Its very interesting to know, but could the body of St. Cuthbert have been laid where the Market Cross was originally.

We may never know, but this medievil custom gives a interesting point of discussion.

If it is true, could the original Cross have been made of wood ?

We know for sure that the original St. Cuthberts was made of wattle and daub.

The wattle is made of thin branches or slats in upright stakes.

The wattle is then daubed with some sticky material like mud, clay, sand or animal dung combined with straw.

This method is still in use today in certain countries not well off, and has been in use for over 6000 years.

As i say, we know that the original church was built this way, but could a certain Cross have been made this way as it was a medievil custom ?

Then as the years went by a more purpose built Cross may have been built as we know it today.

But, just think about this medievil custom of building a Cross where a body was laid on its way home ?

You never know, we can't say for sure, but it does look plausible to me now.

As i say, we may never know, but with what Mary Wade said in her memories this could well be the purpose of the Cross.

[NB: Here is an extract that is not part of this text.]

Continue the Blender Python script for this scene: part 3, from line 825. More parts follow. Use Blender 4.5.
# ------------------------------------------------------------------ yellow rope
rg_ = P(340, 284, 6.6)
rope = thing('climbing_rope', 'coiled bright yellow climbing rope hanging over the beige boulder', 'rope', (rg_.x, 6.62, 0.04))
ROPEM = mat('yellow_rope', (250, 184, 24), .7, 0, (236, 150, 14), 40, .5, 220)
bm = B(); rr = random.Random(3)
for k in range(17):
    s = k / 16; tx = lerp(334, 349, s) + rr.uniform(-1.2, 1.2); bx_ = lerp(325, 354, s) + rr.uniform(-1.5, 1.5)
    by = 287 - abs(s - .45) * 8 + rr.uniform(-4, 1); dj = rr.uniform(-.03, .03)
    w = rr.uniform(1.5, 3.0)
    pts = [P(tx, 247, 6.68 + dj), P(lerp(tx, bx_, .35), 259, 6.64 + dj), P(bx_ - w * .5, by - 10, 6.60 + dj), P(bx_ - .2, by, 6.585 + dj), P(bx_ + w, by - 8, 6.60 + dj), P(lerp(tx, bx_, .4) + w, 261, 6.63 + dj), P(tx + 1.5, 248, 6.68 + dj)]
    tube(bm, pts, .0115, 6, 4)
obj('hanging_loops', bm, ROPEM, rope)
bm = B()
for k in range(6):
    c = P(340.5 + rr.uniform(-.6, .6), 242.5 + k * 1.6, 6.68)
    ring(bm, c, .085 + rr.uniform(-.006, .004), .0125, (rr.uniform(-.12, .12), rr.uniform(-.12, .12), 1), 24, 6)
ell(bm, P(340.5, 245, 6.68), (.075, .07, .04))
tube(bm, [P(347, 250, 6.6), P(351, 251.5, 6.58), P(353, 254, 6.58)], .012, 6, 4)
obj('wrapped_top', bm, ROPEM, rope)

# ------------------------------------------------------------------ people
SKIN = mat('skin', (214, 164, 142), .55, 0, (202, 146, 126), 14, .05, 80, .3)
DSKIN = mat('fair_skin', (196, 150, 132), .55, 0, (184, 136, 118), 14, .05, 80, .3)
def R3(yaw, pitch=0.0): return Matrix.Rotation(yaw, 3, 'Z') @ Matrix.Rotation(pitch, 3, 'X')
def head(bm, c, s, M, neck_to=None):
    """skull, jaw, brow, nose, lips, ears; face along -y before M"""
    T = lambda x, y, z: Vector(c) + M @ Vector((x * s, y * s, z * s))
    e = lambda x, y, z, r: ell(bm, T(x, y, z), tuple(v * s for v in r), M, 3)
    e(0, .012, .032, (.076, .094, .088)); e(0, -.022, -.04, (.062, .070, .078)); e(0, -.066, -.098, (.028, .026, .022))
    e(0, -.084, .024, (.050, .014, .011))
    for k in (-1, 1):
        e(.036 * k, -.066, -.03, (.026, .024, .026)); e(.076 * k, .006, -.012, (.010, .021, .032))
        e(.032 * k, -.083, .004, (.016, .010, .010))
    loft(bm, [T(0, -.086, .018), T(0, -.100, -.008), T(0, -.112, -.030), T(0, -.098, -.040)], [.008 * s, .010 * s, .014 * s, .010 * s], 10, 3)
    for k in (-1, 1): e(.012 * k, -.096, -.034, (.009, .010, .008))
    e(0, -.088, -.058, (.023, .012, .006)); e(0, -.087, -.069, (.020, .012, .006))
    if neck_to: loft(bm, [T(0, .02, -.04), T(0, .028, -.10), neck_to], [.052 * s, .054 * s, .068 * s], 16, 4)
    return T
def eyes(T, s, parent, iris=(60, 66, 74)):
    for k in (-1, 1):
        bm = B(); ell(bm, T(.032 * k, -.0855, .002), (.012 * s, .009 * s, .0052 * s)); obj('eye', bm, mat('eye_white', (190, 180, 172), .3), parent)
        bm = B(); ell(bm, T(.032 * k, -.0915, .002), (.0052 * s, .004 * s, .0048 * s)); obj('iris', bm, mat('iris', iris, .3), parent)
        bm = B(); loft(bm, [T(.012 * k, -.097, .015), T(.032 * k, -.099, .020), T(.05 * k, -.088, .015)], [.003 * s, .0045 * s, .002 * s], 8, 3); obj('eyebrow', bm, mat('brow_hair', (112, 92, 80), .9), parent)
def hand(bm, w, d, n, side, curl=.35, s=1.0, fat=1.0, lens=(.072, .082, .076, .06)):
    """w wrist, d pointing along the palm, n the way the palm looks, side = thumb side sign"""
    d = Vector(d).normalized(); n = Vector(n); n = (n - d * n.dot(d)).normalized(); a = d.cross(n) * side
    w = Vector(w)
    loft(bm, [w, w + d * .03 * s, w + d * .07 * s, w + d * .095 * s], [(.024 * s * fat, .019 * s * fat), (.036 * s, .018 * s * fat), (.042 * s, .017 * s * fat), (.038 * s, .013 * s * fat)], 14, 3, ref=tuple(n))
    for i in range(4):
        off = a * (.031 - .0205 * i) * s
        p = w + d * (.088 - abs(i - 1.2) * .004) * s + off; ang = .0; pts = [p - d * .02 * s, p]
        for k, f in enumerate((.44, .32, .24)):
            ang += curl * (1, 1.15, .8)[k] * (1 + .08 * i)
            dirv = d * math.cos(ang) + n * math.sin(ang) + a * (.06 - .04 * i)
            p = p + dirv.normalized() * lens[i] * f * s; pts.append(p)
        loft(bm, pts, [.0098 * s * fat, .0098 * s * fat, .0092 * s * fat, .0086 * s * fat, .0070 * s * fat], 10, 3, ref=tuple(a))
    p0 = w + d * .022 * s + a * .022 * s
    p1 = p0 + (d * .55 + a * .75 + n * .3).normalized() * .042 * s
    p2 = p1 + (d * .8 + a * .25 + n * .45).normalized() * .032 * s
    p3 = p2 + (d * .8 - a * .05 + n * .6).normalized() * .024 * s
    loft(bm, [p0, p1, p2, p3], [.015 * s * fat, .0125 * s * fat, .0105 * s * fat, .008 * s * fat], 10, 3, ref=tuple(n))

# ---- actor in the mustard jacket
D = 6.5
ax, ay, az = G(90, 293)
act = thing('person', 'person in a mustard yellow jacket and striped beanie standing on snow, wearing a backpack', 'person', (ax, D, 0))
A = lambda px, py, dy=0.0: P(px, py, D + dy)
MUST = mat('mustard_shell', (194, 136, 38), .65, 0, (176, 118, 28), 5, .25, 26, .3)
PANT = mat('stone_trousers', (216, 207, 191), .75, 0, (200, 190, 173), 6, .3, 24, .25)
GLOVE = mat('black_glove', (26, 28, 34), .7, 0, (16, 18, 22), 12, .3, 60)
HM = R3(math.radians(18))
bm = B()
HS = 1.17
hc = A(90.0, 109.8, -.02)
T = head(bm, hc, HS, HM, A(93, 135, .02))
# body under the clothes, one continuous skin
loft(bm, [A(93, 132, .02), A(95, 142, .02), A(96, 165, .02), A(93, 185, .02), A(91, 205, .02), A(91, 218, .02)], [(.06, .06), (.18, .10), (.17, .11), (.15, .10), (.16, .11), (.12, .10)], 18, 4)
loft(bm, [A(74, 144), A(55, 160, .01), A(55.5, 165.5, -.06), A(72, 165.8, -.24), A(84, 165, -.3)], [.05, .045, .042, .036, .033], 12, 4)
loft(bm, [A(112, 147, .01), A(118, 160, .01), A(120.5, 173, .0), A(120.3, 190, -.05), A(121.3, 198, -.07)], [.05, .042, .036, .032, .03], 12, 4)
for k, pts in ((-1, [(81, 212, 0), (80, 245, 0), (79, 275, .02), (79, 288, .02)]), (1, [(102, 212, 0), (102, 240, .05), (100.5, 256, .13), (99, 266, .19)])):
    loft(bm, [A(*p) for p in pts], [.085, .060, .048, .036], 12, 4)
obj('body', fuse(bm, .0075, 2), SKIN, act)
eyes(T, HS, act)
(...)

No one has ever put this medievil practice to me before, and its just with this topic on the Cross that i have began to look further afield on my

quest for an answer.

What do the members think of this now.

Lets know, and you never know we could well come up with the answer, thats if it hasn't been solved now by knowing about this medievil custom.

It really makes me believe it more now, but i will keep looking to see if there is anything else i can come up with.

But, hey, St. Cuthbert, what an important person he was, and this really has me buzzing now.